• GIVEN EXERCISE: Where a line holds the string "pixels", return that line.

• INFORMATION SUPPLIED:
--- start ---

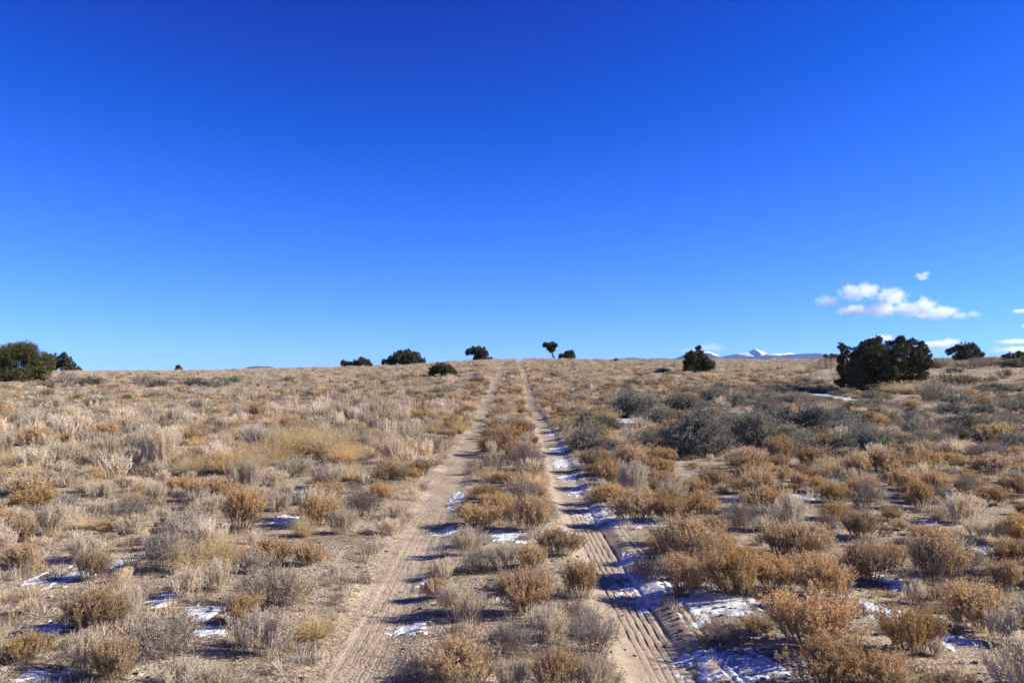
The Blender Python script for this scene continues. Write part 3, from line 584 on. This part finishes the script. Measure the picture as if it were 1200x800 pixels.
# ------------------------------------------------------------------ trees, laid out before the scrub is filled in
# label, landmark name, base px, base py (or distance), lobes in photo pixels (x, y, r), trunk foot, leaf size, group
TREES = [
 ('bulky dark juniper cut by the left frame edge', None, 28, 449, [(5, 420, 16), (12, 436, 14), (22, 412, 13), (34, 411, 12), (44, 424, 13), (26, 430, 15), (40, 438, 11), (14, 412, 11), (52, 436, 8), (-6, 432, 14), (48, 443, 6)], 1),
 ('squat juniper tucked behind the bulky left one', None, 60, 434, [(57, 420, 7), (63, 419, 6), (60, 428, 8), (66, 426, 5)], 0),
 ('pointed juniper with stepped outline right of the bulky left one', None, 79, 436, [(74, 416, 4), (75, 424, 5), (82, 421, 4), (84, 428, 5), (76, 430, 6), (89, 432, 4), (93, 434, 2.5), (82, 433, 5)], 0),
 ('tiny lone juniper on the bare left skyline', None, 209, 434, [(208.5, 430, 2.6), (210.5, 431.5, 2.4), (208.5, 432.5, 2.6)], 0),
 ('low ragged juniper, leftmost of the skyline ones left of ruts', None, 418, 429.5, [(403.5, 424.5, 3.5), (410, 426, 3.5), (417, 424.5, 4.5), (424, 422, 5), (429, 424, 4.5), (434, 427, 2.5), (420, 427, 3.5), (404, 427.5, 3)], 0),
 ('wide domed juniper on the skyline left of the ruts', None, 473, 428, [(452, 424, 4.5), (459, 421, 5.5), (468, 418, 8), (478, 416, 7.5), (486, 418, 7), (494, 423, 5), (474, 423, 7), (486, 424, 6), (460, 425, 4.5)], 0),
 ('rounded juniper standing just below the skyline left of ruts', None, 518, 442, [(508, 434, 7), (517, 431, 8), (526, 433, 7.5), (531, 436, 4.5), (513, 437, 6), (524, 438, 6), (505, 438, 3.5)], 1),
 ('umbrella shaped juniper on the skyline beside the left rut', None, 562, 422, [(549, 412, 3.6), (554, 410, 4.5), (560, 409.5, 5), (566, 411, 5), (569, 415, 4.5), (560, 416.5, 5), (565, 418.5, 4.5), (558, 420, 3.5), (575, 420, 2), (572, 421, 2.5)], 0),
 ('single stemmed juniper with a ball crown and bare leaning trunk', None, 651, 421, [(638.5, 403.5, 2.8), (643, 403.2, 3.6), (648, 403.5, 3.4), (651, 404.5, 2), (644, 407, 3.2), (648, 408, 2.4), (646, 410.5, 1.8)], 2),
 ('small bushy juniper next to the single stemmed tree', None, 663, 421, [(658, 417, 3.4), (664, 415, 4.2), (669.5, 413, 3.4), (670, 417.5, 4), (663, 418.5, 3.6), (657.5, 419, 2.6)], 0),
 ('tiny dark juniper seedling on the skyline right of ruts', None, 722, 424, [(721.5, 421.5, 1.7), (722, 423, 1.6)], 0),
 ('pointed conical juniper in front of the snowy mountains', None, 819, 436, [(818, 407, 2.4), (819, 412, 4), (810, 417, 6), (822, 419, 7.5), (806, 424, 6), (815, 427, 8.5), (828, 424, 7), (833, 427, 5.5), (806, 431, 5), (826, 431, 6.5), (811, 413, 3), (804, 417, 2.6)], 1),
 ('biggest dark juniper, broad and lumpy, right of the ruts', None, 1034, 459, [(991, 405, 5), (997, 412, 7), (990, 420, 6), (1003, 420, 10), (998, 436, 12), (1012, 410, 9), (1024, 401, 8), (1029, 397.5, 4.5), (1026, 416, 13), (1045, 408, 11), (1054, 397.5, 5.5), (1062, 404, 8), (1072, 402, 4.5), (1080, 409, 7), (1087, 414, 5), (1070, 417, 11), (1081, 424, 8), (1060, 445, 9), (1074, 436, 9), (1044, 450, 9), (1082, 431, 5), (1048, 424, 13), (1018, 434, 14), (1004, 448, 11), (1020, 450, 9), (1038, 436, 11), (990, 430, 8), (988, 446, 4), (1058, 430, 9), (984, 450, 3)], 3),
 ('flat topped juniper on the right skyline behind a brown shrub', None, 1130, 424, [(1115, 411, 4.5), (1122, 408, 5), (1130, 405.5, 5.5), (1138, 405, 5), (1127, 413, 6), (1137, 412, 6), (1146, 411, 4), (1149, 415, 3), (1124, 418, 5), (1136, 418, 6), (1145, 417, 4)], 0),
 ('low dark juniper touching the right frame edge on the skyline', None, 1194, 427, [(1176, 419, 4), (1183, 417, 5), (1192, 417, 5), (1200, 416, 6), (1188, 422, 5), (1207, 418, 6)], 0),
 ('thin low juniper poking over the skyline left of the biggest one', None, 975, 424, [(968, 417.5, 2.4), (974, 416.5, 2.6), (980, 417, 2.4), (972, 420, 3)], 0),
]
TR_AT = []
for lab, lm, px, py, lobes, st in TREES:
    x, y = at(px, py); TR_AT.append((x, y))

def tree(i, lab, px, py, lobes, st):
    rng = np.random.default_rng(900 + i)
    x, y = TR_AT[i]; s = y / F_PX; z0 = float(ground(x, y, False))
    _, pyb = proj(x, y, z0)
    root = bpy.data.objects.new('juniper_tree', None); C.objects.link(root); root.location = (x, y, z0 - .03); root.empty_display_size = .5
    tag(root, lab, 'tree', 'junipers on the hillside')
    L_ = np.array([((a - px) * s, (pyb - b) * s, r * s) for a, b, r in lobes]); rmax = L_[:, 2].max()
    span = (L_[:, 0].max() - L_[:, 0].min()) / 2 + .1
    g = Geo(); pxm = s * 1.17
    lob3 = []
    for (lx, lz, lr_) in L_:
        room = math.sqrt(max(0.0, 1 - min(1, abs((lx - L_[:, 0].mean()) / (span + lr_))) ** 2)) * min(span, 2.2 * rmax)
        for rep in range(2 if room > lr_ * .6 else 1):
            lob3.append((lx + rng.normal() * lr_ * .1, (rng.random() * 2 - 1) * room * .8 if rep else rng.normal() * room * .25, lz if not rep else lz - lr_ * .25, lr_ * (1 if not rep else .85)))
    for (lx, ly, lz, lr_) in lob3:
        # each lobe: sprays of scale leaves set on its shell and through its volume
        nsp = int(np.clip(60 * (lr_ / pxm / 5) ** 1.7, 26, 240))
        d = rng.normal(size=(nsp, 3)); d /= np.linalg.norm(d, axis=1, keepdims=True)
        rad = lr_ * (.45 + .58 * rng.random(nsp) ** .6)
        c = np.array([lx, ly, lz]) + d * rad[:, None] * [1, 1, .95]
        ok = c[:, 2] > -.02; c = c[ok]; d = d[ok]
        if len(c) == 0: continue
        per = 30; li = np.repeat(np.arange(len(c)), per); n = len(li)
        cs = max(.16 * lr_, pxm * .9)
        ax = d[li] * .9 + [0, 0, .55] + rng.normal(size=(n, 3)) * .55
        cc = c[li] + rng.normal(size=(n, 3)) * cs * .55
        tn = np.clip(rng.random(len(c))[li] * .65 + rng.random(n) * .35, 0, 1)
        ls = max(.03, pxm * .55)
        leaves(g, cc, ax, ls * (.6 + .8 * rng.random(n)), ls * .42 * (.6 + .6 * rng.random(n)), rng, 0, tn)
    tg = Geo(); lob3a = np.array(lob3)
    top = lob3a[:, 2].max(); cxm = lob3a[:, 0].mean()
    if st == 2:
        tube(tg, [(0, 0, -.1), (-.12 * s * 10, 0, 3.5 * s), (-.35 * s * 10, 0, 8 * s), (-.38 * s * 10, .02, 11 * s), (-.6 * s * 10, 0, 15 * s)], np.array([1.5, 1.2, 1.0, .8, .5]) * s)
        fork = np.array([-.38 * s * 10, 0, 10.5 * s])
    else:
        tr_ = max(.07, .05 * top)
        tube(tg, [(0, 0, -.15), (cxm * .1, .02, top * .15), (cxm * .4, 0, top * .35), (cxm * .9, .02, top * .72)], [tr_ * 1.2, tr_, tr_ * .75, tr_ * .3]); fork = np.array([0, 0, top * .12])
    for q in lob3:
        e = np.array(q[:3]); mid = (fork + e) / 2 + [0, 0, -.06 * top] + rng.normal(size=3) * .03 * top; mid[2] = max(mid[2], .03)
        tube(tg, [fork, mid, e], np.array([.32, .2, .05]) * max(.06, .04 * top), ns=5)
    link('trunk', tg.mesh('trunk', [M['bark']]), root); link('crown', g.mesh('crown', [M['j_leaf']]), root)
    return (x, y, span)
TREE_R = [tree(i, lab, px, py, lobes, st) for i, (lab, lm, px, py, lobes, st) in enumerate(TREES)]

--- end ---

• WRITTEN ANSWER:
The Blender Python script for this scene continues. Write part 3, from line 584 on. This part finishes the script. Measure the picture as if it were 1200x800 pixels.
# label, landmark name, base px, base py (or distance), lobes in photo pixels (x, y, r), trunk foot, leaf size, group